Start Information provided

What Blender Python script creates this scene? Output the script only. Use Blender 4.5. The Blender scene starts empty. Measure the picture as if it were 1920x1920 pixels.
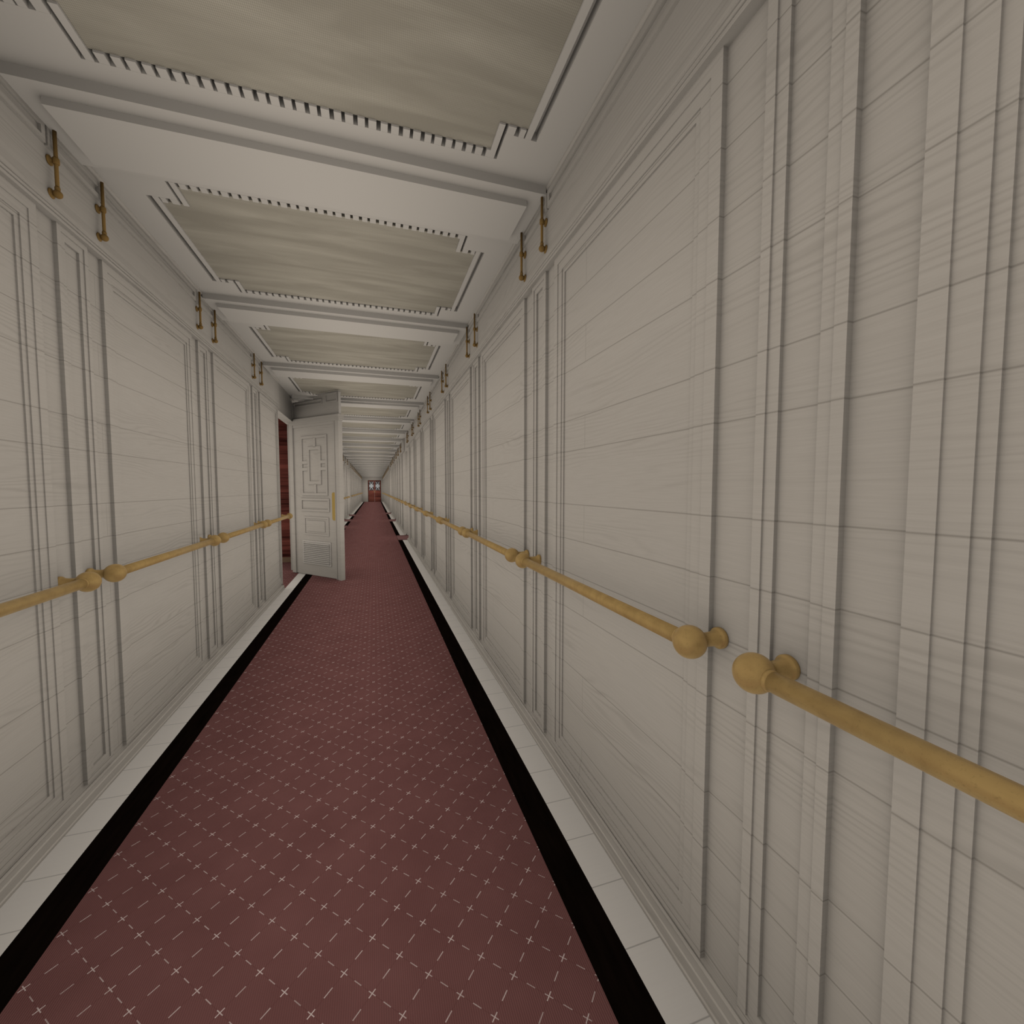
import bpy, math, random
from mathutils import Matrix, Vector
R = random.Random(7)
scn = bpy.context.scene
C = scn.collection
PI = math.pi

# ------------------------------------------------------------------ sizes (metres, corridor centre x=0, floor z=0)
P = 1.3825            # panelling bay
YN, YF = -4.3, 43.0   # corridor ends
AF, AG = .962, .976   # panel face / plank ground (half widths)
ZC = 2.655            # ceiling
PC = 1.70             # ceiling bay
KS = 1.4e-4           # the deck's sheer: head room drops slowly with distance
def hz(y): return 1 - KS * max(y, 0) ** 2 / ZC
def warp(v): return (v[0], v[1], v[2] * hz(v[1]))

# ------------------------------------------------------------------ materials
def srgb(r, g, b):
    f = lambda c: (c / 255 / 12.92) if c / 255 <= .04045 else ((c / 255 + .055) / 1.055) ** 2.4
    return (f(r), f(g), f(b), 1)
class NT:
    def __init__(self, name):
        m = bpy.data.materials.new(name); m.use_nodes = True
        self.m = m; self.t = m.node_tree; self.n = self.t.nodes
        self.b = self.n['Principled BSDF']
    def new(self, typ, **kw):
        o = self.n.new(typ)
        for k, v in kw.items(): setattr(o, k, v)
        return o
    def link(self, a, b): self.t.links.new(a, b)
    def math(self, op, a, b=None, c=None, clamp=False):
        o = self.new('ShaderNodeMath', operation=op); o.use_clamp = clamp
        for i, v in enumerate((a, b, c)):
            if v is None: continue
            if hasattr(v, 'links'): self.link(v, o.inputs[i])
            else: o.inputs[i].default_value = v
        return o.outputs[0]
    def mix(self, fac, a, b, mode='MIX'):
        o = self.new('ShaderNodeMix', data_type='RGBA', blend_type=mode)
        for i, v in ((0, fac), (6, a), (7, b)):
            if hasattr(v, 'links'): self.link(v, o.inputs[i])
            else: o.inputs[i].default_value = v
        return o.outputs[2]
    def noise(self, vec, scale, detail=3, dist=0.0, rough=.5):
        o = self.new('ShaderNodeTexNoise'); o.inputs['Scale'].default_value = scale
        o.inputs['Detail'].default_value = detail; o.inputs['Distortion'].default_value = dist
        o.inputs['Roughness'].default_value = rough
        if vec is not None: self.link(vec, o.inputs['Vector'])
        return o.outputs['Fac']
    def mapping(self, vec, scale=(1, 1, 1), rot=(0, 0, 0), loc=(0, 0, 0)):
        o = self.new('ShaderNodeMapping'); self.link(vec, o.inputs['Vector'])
        o.inputs['Scale'].default_value = scale; o.inputs['Rotation'].default_value = rot; o.inputs['Location'].default_value = loc
        return o.outputs[0]
    def pos(self): return self.new('ShaderNodeNewGeometry').outputs['Position']
    def objc(self): return self.new('ShaderNodeTexCoord').outputs['Object']
    def sep(self, v):
        o = self.new('ShaderNodeSeparateXYZ'); self.link(v, o.inputs[0]); return o.outputs
    def bump(self, h, strength, dist=.002):
        o = self.new('ShaderNodeBump'); o.inputs['Strength'].default_value = strength; o.inputs['Distance'].default_value = dist
        self.link(h, o.inputs['Height']); self.link(o.outputs[0], self.b.inputs['Normal'])
    def set(self, rough=.6, metal=0., spec=.3, col=None):
        self.b.inputs['Roughness'].default_value = rough; self.b.inputs['Metallic'].default_value = metal
        self.b.inputs['Specular IOR Level'].default_value = spec
        if col is not None:
            if hasattr(col, 'links'): self.link(col, self.b.inputs['Base Color'])
            else: self.b.inputs['Base Color'].default_value = col

WOOD = (.565, .489, .403, 1)
WOOD_D = (.475, .407, .331, 1)
SEAM = (.34, .29, .235, 1)
SEAMS = [2.237, 2.093, 1.939, 1.796, 1.588, 1.457, 1.232, 1.082, .936, .780, .531, .383, .228, .100]
ROWS = [(2.093, 2.237), (1.796, 1.939), (1.457, 1.588), (1.082, 1.232), (.780, .936), (.383, .531), (.100, .228)]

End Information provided

Objective: Repeat exactly and only the lines from the start of the data above through the line that holds "PI = math.pi", inclusive. Pictures do not belong in the copy.

Final answer:
What Blender Python script creates this scene? Output the script only. Use Blender 4.5. The Blender scene starts empty. Measure the picture as if it were 1920x1920 pixels.
import bpy, math, random
from mathutils import Matrix, Vector
R = random.Random(7)
scn = bpy.context.scene
C = scn.collection
PI = math.pi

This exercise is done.